It was the day before the night of the first camp dance, and I was petrified. I’d planned to ask Rhonda Klein, but Joel Rose had gotten there first, and even though I was plenty annoyed , and Ellen Brenner had intimated to me that Rhonda preferred me to Joel, he was my best friend, and my partner in stickball, and we shared a salamander collection, and I just kind of felt there were some things you didn’t do to another guy, especially over something as silly as a girl. Amazing to me now, that at 9 years old I’d developed a sense of chivalry and fair play.

As the day wore on the prospect of being the only kid from the junior boys group to go to the dance stag had become an encroaching and discomforting reality. During ice-cream break I retreated to the back of the camphouse to plot my strategy. I could fake a stomachache and plead too ill to attend. But then I’d miss out on the barn fire afterwards, replete with hot dogs, marshmallows, and Uncle Hal, the camp director, enacting his rendition of the “Best of Cropsey” around the campfire. I could ask Carla Stevens, but she had buck teeth, and was pigeon toed, and looked a lot like her brother, Matt, who wasn’t a bad kid, and who did a pretty neat trick with turning his eyelid inside out that always managed to get me queasy. But I’d look at her and think of him, and is that kind of too close to being a “homo”?

Then, after camp, and after the after camp swim, and after I’d showered in the old stall shower of our bungalow, the one with the metal walls and the heavy plastic curtain, and as my mom was laying out a starched white short sleeve shirt and my good pants and shoes, not sneakers, but shoes, there was a knock at the bungalow door. It was Marcia Krauss. My heart jumped. Marcia Krauss! She had hair like soft down and skin like cream and freckles across the bridge of her nose, and a smile that made me feel tingly and weird at the same time, and I’d never managed to say more than three words in succession to her, but yet she was there, on our porch, and through the bungalow, muffled, yet distinct, I could swear she asked my mom if she thought it was too forward for a girl to ask a boy to a dance.

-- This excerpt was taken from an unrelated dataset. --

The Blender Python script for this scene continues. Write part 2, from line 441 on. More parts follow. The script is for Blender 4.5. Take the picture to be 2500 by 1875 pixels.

My mom, politically correct before it became fashionable, negotiated the question without a hitch, and an hour later Marcia and I walked off towards the casino, where Uncle Hal would play records, and we’d clumsily dance, and drink orange soda, and then sit together by the fire, swatting away lightning bugs and gnats under the Catskill sky, and listening to the legacy of Cropsey, and even, and I remember it so vividly, holding hands.

And I still think of that day and that night, sometimes, my first camp dance, when my old buddy Joel Rose stole my date, and Marcia Krauss stole my heart.